◆ Exercise brief
Every line below must be reproduced exactly. Copy them all.

═══ Raw data ═══

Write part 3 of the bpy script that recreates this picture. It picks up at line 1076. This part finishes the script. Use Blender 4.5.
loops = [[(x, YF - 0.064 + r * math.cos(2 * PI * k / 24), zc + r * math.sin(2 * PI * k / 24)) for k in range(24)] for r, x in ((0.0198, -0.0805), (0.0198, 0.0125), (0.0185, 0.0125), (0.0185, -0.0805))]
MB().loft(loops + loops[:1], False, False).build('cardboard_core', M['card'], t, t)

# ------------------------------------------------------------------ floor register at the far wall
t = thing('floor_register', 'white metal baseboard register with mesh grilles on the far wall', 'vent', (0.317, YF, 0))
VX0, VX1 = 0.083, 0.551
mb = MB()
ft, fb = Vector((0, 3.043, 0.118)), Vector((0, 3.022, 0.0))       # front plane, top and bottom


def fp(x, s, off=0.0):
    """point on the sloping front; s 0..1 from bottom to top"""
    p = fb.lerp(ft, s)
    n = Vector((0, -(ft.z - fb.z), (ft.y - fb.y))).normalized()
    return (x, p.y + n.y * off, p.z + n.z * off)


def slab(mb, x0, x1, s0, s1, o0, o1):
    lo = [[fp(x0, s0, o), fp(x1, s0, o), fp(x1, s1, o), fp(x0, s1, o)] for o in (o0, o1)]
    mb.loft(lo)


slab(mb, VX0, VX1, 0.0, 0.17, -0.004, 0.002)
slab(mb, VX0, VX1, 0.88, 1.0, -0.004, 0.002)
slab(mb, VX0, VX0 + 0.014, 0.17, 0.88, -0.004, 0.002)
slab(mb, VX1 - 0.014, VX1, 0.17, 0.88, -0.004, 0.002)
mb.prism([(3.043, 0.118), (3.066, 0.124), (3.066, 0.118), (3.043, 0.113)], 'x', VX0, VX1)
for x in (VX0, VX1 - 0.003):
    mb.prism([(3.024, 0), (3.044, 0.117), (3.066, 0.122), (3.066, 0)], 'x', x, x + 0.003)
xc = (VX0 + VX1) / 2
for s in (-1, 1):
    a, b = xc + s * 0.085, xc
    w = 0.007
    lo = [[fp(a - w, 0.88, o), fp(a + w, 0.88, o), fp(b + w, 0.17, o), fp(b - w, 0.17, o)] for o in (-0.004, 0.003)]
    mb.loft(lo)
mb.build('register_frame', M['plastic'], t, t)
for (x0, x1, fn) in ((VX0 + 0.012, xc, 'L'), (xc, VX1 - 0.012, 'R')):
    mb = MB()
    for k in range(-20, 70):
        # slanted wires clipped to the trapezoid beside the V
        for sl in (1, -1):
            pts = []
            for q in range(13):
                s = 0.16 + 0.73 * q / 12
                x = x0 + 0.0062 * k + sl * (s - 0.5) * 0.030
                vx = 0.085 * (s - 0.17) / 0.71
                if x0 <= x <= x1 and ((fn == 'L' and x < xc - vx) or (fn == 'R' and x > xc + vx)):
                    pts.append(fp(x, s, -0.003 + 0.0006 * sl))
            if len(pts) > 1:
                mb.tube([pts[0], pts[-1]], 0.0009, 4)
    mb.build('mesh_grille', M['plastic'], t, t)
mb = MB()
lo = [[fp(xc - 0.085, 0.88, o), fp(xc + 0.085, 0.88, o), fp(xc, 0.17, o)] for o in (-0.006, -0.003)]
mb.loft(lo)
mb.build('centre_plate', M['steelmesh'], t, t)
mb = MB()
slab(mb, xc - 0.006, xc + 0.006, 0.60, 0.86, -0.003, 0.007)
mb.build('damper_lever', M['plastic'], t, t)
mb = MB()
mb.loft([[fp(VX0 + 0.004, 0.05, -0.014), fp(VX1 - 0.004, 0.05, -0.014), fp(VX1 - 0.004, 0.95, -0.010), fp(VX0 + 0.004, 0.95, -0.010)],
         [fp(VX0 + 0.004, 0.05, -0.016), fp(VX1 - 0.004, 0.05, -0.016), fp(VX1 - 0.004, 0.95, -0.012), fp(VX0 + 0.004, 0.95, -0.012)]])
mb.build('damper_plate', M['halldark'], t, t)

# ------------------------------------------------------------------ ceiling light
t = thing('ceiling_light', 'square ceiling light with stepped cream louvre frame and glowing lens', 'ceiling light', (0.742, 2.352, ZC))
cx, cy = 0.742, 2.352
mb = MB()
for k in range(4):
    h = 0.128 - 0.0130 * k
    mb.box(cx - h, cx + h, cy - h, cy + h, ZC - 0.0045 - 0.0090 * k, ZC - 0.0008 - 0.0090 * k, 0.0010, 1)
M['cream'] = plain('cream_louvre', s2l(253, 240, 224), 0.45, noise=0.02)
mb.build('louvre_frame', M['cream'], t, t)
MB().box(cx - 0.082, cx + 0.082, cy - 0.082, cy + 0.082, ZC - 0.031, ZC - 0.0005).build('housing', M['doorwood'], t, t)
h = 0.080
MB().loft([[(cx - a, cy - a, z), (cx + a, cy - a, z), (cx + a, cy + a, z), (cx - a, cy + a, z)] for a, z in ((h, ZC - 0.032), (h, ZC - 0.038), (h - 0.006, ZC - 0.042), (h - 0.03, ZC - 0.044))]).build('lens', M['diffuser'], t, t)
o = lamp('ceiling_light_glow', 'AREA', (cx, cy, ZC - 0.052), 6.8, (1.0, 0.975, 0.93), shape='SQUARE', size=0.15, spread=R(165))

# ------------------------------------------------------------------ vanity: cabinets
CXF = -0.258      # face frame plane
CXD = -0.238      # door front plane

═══

◆ Solution to this task
Write part 3 of the bpy script that recreates this picture. It picks up at line 1076. This part finishes the script. Use Blender 4.5.
loops = [[(x, YF - 0.064 + r * math.cos(2 * PI * k / 24), zc + r * math.sin(2 * PI * k / 24)) for k in range(24)] for r, x in ((0.0198, -0.0805), (0.0198, 0.0125), (0.0185, 0.0125), (0.0185, -0.0805))]
MB().loft(loops + loops[:1], False, False).build('cardboard_core', M['card'], t, t)

# ------------------------------------------------------------------ floor register at the far wall
t = thing('floor_register', 'white metal baseboard register with mesh grilles on the far wall', 'vent', (0.317, YF, 0))
VX0, VX1 = 0.083, 0.551
mb = MB()
ft, fb = Vector((0, 3.043, 0.118)), Vector((0, 3.022, 0.0))       # front plane, top and bottom


def fp(x, s, off=0.0):
    """point on the sloping front; s 0..1 from bottom to top"""
    p = fb.lerp(ft, s)
    n = Vector((0, -(ft.z - fb.z), (ft.y - fb.y))).normalized()
    return (x, p.y + n.y * off, p.z + n.z * off)


def slab(mb, x0, x1, s0, s1, o0, o1):
    lo = [[fp(x0, s0, o), fp(x1, s0, o), fp(x1, s1, o), fp(x0, s1, o)] for o in (o0, o1)]
    mb.loft(lo)


slab(mb, VX0, VX1, 0.0, 0.17, -0.004, 0.002)
slab(mb, VX0, VX1, 0.88, 1.0, -0.004, 0.002)
slab(mb, VX0, VX0 + 0.014, 0.17, 0.88, -0.004, 0.002)
slab(mb, VX1 - 0.014, VX1, 0.17, 0.88, -0.004, 0.002)
mb.prism([(3.043, 0.118), (3.066, 0.124), (3.066, 0.118), (3.043, 0.113)], 'x', VX0, VX1)
for x in (VX0, VX1 - 0.003):
    mb.prism([(3.024, 0), (3.044, 0.117), (3.066, 0.122), (3.066, 0)], 'x', x, x + 0.003)
xc = (VX0 + VX1) / 2
for s in (-1, 1):
    a, b = xc + s * 0.085, xc
    w = 0.007
    lo = [[fp(a - w, 0.88, o), fp(a + w, 0.88, o), fp(b + w, 0.17, o), fp(b - w, 0.17, o)] for o in (-0.004, 0.003)]
    mb.loft(lo)
mb.build('register_frame', M['plastic'], t, t)
for (x0, x1, fn) in ((VX0 + 0.012, xc, 'L'), (xc, VX1 - 0.012, 'R')):
    mb = MB()
    for k in range(-20, 70):
        # slanted wires clipped to the trapezoid beside the V
        for sl in (1, -1):
            pts = []
            for q in range(13):
                s = 0.16 + 0.73 * q / 12
                x = x0 + 0.0062 * k + sl * (s - 0.5) * 0.030
                vx = 0.085 * (s - 0.17) / 0.71
                if x0 <= x <= x1 and ((fn == 'L' and x < xc - vx) or (fn == 'R' and x > xc + vx)):
                    pts.append(fp(x, s, -0.003 + 0.0006 * sl))
            if len(pts) > 1:
                mb.tube([pts[0], pts[-1]], 0.0009, 4)
    mb.build('mesh_grille', M['plastic'], t, t)
mb = MB()
lo = [[fp(xc - 0.085, 0.88, o), fp(xc + 0.085, 0.88, o), fp(xc, 0.17, o)] for o in (-0.006, -0.003)]
mb.loft(lo)
mb.build('centre_plate', M['steelmesh'], t, t)
mb = MB()
slab(mb, xc - 0.006, xc + 0.006, 0.60, 0.86, -0.003, 0.007)
mb.build('damper_lever', M['plastic'], t, t)
mb = MB()
mb.loft([[fp(VX0 + 0.004, 0.05, -0.014), fp(VX1 - 0.004, 0.05, -0.014), fp(VX1 - 0.004, 0.95, -0.010), fp(VX0 + 0.004, 0.95, -0.010)],
         [fp(VX0 + 0.004, 0.05, -0.016), fp(VX1 - 0.004, 0.05, -0.016), fp(VX1 - 0.004, 0.95, -0.012), fp(VX0 + 0.004, 0.95, -0.012)]])
mb.build('damper_plate', M['halldark'], t, t)

# ------------------------------------------------------------------ ceiling light
t = thing('ceiling_light', 'square ceiling light with stepped cream louvre frame and glowing lens', 'ceiling light', (0.742, 2.352, ZC))
cx, cy = 0.742, 2.352
mb = MB()
for k in range(4):
    h = 0.128 - 0.0130 * k
    mb.box(cx - h, cx + h, cy - h, cy + h, ZC - 0.0045 - 0.0090 * k, ZC - 0.0008 - 0.0090 * k, 0.0010, 1)
M['cream'] = plain('cream_louvre', s2l(253, 240, 224), 0.45, noise=0.02)
mb.build('louvre_frame', M['cream'], t, t)
MB().box(cx - 0.082, cx + 0.082, cy - 0.082, cy + 0.082, ZC - 0.031, ZC - 0.0005).build('housing', M['doorwood'], t, t)
h = 0.080
MB().loft([[(cx - a, cy - a, z), (cx + a, cy - a, z), (cx + a, cy + a, z), (cx - a, cy + a, z)] for a, z in ((h, ZC - 0.032), (h, ZC - 0.038), (h - 0.006, ZC - 0.042), (h - 0.03, ZC - 0.044))]).build('lens', M['diffuser'], t, t)
o = lamp('ceiling_light_glow', 'AREA', (cx, cy, ZC - 0.052), 6.8, (1.0, 0.975, 0.93), shape='SQUARE', size=0.15, spread=R(165))

# ------------------------------------------------------------------ vanity: cabinets
CXF = -0.258      # face frame plane
CXD = -0.238      # door front plane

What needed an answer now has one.